PANEL SESSIONS V WEDNESDAY JUNE 27 2018 9.00 AM – 10.30 AM

Room: CYTT 3.21

  • SECURITY CHALLENGES AND HUNGARY – A EUROPEAN CONTEXT
    The panel addresses the question whether the increased presence of various threats to national security and the legal responses has challenged the commonly accepted notions of the rule of law, democracy and human right standards in Europe, and most particularly in Hungary. Recently, problems have called for and resulted in the establishment of different crisis situations, constitutional and statutory changes. Panellists depart with a hypothesis that current crisis Europe is facing with has caused a tendency to reinterpret the rule of law, democracy and human rights. Hungarian legislation, emergency related constitutional law, and jurisprudence of Hungarian courts along with the case law of the CJEU and ECtHR are studied with the view to see whether the Hungarian legislation is still in line with European standards. Today‘s biggest challenge seems to be formed around the question whether to sustain or rather reinterpret existing values and practices.
  • Hungary‘s response to security challenges – regulatory background
    Starting from 2015 the increased number of asylum seekers triggered a set of legislative changes in Hungary, which situated on the so-called Balkan-route has become a transit country for the asylum seekers arriving in Greece. The measures implemented by Hungary, such as the border-fence on the border with Serbia and Croatia, the introduction and constant maintenance of the ‘crisis situation‘ raise critical voices from the civil society, UN agencies, EU institutions and Human Rights organizations as well. Hungary as a Member State of the EU has to comply with a set of international and supranational norms and standards. The question is that why were the existing norms inadequate to handle the increased number of asylum seekers. The legislative changes negatively affected the situation of asylum seekers in Hungary, due to the lack of procedural safeguards, judicial review and the excessive restriction of the freedom of movement pose new difficulties for the applicants.
  • Human rights, national identity, public security and sovereignty – Constitutional questions on the conception of the EU‘s compulsory quota system
    In 2015 approximately one million asylum seekers arrived in member states of the European Union, influencing and raising constitutional questions upon human rights, unity, public security, national identity and sovereignty. The Schengen system is known for its open borders, but in the last two years, the flow of migrants has caused some member states to reintroduce temporary checks at their borders with other Schengen states. Hungary and Slovakia had launched a case challenging the quota system, as some countries did not want to solve the crisis with the compulsory quota system, as states are aware of their sovereignty, national identity and private security interests. For now, the resolution of quota system is still not clarified and raises many questions on constitutional theories, regarding either collision of human rights, or other national constitutional values and regulations that need to be examined and discussed in theoretical and practically adaptable scientific manners.
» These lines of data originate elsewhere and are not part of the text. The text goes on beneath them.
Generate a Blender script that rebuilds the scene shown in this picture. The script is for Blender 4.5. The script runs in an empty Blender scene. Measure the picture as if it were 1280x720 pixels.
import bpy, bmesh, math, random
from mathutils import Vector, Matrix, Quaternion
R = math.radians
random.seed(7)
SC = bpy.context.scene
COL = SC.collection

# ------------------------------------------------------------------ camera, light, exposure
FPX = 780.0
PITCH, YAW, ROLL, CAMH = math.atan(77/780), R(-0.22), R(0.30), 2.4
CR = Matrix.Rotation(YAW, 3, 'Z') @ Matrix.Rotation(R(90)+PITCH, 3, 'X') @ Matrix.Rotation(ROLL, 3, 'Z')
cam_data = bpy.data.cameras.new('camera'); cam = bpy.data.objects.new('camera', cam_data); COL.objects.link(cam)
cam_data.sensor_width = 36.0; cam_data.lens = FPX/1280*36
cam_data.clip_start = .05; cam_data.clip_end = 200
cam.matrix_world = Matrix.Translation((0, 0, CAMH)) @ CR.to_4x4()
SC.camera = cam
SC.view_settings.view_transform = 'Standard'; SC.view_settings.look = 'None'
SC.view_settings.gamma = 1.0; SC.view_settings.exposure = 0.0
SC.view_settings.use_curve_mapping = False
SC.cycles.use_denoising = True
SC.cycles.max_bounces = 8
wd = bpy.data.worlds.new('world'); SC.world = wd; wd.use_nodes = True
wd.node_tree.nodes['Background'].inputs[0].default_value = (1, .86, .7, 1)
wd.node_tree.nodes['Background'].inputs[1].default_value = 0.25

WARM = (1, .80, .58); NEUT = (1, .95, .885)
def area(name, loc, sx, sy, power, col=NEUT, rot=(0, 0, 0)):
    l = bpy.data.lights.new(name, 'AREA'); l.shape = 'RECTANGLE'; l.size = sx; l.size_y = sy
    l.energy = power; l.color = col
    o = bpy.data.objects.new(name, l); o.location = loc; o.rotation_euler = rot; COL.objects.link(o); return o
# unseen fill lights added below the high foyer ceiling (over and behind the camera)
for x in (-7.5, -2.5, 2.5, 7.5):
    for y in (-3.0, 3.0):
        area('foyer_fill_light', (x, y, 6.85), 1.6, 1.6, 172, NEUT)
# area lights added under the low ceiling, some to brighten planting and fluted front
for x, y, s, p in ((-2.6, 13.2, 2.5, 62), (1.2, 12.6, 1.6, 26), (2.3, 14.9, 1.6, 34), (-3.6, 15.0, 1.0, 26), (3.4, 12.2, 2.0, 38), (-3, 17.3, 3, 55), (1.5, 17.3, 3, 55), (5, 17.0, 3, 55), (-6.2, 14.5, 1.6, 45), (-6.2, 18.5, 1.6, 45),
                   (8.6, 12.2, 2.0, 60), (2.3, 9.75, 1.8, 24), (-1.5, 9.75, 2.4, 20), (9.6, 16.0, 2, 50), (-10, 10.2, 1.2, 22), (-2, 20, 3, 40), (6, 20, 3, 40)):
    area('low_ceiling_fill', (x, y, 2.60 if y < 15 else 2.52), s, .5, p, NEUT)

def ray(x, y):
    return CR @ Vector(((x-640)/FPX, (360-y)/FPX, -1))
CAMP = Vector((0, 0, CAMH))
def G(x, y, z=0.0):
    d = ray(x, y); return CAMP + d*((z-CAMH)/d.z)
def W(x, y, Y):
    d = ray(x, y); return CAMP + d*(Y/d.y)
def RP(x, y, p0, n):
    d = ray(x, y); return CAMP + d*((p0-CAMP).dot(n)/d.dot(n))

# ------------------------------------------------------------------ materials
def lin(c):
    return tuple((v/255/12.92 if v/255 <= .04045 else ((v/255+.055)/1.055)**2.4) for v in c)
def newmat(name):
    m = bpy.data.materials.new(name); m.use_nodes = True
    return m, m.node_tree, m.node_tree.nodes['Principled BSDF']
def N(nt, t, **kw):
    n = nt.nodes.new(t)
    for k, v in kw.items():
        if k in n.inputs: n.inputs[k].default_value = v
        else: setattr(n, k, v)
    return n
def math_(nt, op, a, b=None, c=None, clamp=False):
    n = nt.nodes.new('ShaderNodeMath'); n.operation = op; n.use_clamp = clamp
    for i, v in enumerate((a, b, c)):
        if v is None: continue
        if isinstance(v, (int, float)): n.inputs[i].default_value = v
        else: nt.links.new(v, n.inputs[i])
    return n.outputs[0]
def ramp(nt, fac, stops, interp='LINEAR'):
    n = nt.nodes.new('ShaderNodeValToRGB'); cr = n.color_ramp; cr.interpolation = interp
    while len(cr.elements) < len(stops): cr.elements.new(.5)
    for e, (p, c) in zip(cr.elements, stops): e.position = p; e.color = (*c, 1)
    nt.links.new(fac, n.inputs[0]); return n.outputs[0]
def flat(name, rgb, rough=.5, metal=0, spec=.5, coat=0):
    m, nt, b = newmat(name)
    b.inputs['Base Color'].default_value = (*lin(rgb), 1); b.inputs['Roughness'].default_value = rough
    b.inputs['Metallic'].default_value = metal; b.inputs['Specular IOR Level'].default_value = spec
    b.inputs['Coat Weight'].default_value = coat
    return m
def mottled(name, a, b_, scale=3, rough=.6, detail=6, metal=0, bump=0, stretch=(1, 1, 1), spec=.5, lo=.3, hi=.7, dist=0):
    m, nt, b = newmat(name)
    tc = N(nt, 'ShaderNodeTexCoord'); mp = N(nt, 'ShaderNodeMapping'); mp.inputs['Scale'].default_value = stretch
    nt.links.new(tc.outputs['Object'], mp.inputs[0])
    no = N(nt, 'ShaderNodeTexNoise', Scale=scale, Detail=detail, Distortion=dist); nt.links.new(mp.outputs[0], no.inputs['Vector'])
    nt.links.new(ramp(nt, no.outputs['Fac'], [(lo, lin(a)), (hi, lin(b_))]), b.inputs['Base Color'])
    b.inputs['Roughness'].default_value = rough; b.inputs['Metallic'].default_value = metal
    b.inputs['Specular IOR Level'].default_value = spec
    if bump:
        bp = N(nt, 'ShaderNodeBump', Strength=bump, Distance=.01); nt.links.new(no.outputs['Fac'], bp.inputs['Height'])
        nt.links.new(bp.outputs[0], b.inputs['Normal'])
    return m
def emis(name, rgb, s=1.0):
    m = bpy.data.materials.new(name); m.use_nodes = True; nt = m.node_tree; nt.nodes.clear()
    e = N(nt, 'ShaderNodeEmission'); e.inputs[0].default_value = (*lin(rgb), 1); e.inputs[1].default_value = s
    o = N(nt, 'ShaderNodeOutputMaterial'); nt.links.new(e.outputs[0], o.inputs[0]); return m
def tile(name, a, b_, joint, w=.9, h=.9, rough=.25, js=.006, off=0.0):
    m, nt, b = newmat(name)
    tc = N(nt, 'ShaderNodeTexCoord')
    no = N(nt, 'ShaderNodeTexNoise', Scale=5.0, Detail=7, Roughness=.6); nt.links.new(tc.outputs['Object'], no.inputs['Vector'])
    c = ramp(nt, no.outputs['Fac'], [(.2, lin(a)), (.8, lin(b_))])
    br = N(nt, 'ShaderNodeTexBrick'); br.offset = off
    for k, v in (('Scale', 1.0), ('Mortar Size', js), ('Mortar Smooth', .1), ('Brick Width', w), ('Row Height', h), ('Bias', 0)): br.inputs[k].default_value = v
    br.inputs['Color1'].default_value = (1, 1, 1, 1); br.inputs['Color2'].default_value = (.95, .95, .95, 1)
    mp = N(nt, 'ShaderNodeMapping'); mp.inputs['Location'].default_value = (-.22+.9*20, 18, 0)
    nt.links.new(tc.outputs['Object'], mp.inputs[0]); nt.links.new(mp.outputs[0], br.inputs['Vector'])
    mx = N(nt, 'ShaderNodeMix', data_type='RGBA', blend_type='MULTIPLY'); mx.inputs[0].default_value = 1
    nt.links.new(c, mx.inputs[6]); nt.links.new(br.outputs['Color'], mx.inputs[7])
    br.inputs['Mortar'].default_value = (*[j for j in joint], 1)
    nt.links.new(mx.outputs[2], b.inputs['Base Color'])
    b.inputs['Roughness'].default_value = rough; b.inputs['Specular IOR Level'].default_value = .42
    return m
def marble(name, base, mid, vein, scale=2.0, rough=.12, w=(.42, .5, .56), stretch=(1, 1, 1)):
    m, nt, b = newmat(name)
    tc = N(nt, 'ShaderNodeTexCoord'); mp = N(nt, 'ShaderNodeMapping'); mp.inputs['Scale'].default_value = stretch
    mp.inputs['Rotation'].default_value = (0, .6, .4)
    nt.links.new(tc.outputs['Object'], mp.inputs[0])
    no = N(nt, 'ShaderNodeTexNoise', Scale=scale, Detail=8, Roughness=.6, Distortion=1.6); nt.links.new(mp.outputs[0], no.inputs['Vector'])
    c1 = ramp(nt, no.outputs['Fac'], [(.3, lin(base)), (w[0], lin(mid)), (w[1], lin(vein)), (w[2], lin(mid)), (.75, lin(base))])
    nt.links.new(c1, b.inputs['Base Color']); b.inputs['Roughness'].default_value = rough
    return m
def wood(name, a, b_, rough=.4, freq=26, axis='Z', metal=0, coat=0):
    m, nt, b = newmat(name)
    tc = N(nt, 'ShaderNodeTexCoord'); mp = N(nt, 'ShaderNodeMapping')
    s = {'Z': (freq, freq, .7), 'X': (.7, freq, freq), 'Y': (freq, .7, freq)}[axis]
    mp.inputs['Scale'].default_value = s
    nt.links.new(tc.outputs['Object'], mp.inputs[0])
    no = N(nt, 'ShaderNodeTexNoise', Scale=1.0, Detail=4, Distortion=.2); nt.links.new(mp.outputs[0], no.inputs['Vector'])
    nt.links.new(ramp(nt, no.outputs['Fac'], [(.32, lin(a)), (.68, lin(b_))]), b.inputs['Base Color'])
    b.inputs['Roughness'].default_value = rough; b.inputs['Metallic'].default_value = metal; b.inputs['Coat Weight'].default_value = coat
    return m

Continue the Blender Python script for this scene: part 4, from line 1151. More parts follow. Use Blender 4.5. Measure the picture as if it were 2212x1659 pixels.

  • Hungarian Regulation from the View of Strasbourg
    The Hungarian regulation on secret information gathering was subject of the ECtHR (Szabó and Vissy v. Hungary, no. 37138/14., 12/01/16) in which two activists of an NGO complained that they might have been subjects of secret information gathering. The decision that stipulated the infringement of Article 8 of the Convention settled essential criteria both concerning legislation and jurisdiction. The presentation first analyses the background of the case. Secondly the reasons for different argumentation of the national constitutional court and the ECtHR, thirdly how can secret information gathering be in accordance with the provisions of the Convention with special regard to the required control mechanism. The decision clarifies that counter-terrorism measures cannot entirely overrule privacy rights. Secret information gathering must be supervised by (quasi) judicial organs. As the challenges arise worldwide, all European legislators could gain useful experience from the decision.
  • Security challenges and public law – lessons learned from Hungary
    This paper collects lessons learned from Hungary concerning security challenges. The populist rhetoric, the non-transparent functioning of the state can legally and politically legitimize governmental actions that are detrimental to democracy (referenda, billboard campaigns, popular consultations) and the rule of law (unconstitutional emergency situation), and are also potentially restrictive to fundamental rights. Rules on emergencies may be an example for others when constitutionalizing some new mechanism against, e.g. terrorism. Even though the existing rights and standards are appropriate for the handling crisis situations, Hungarian politicians highly demand and do a lot for their reinterpretation. There is no genuine legal countermeasure; opposition and civil society are forced to play within illiberal constitutionalism. Decisions of the ECtHR and the CJEU do not seem to convince the government that its attitude is not aligned with international and supranational standards.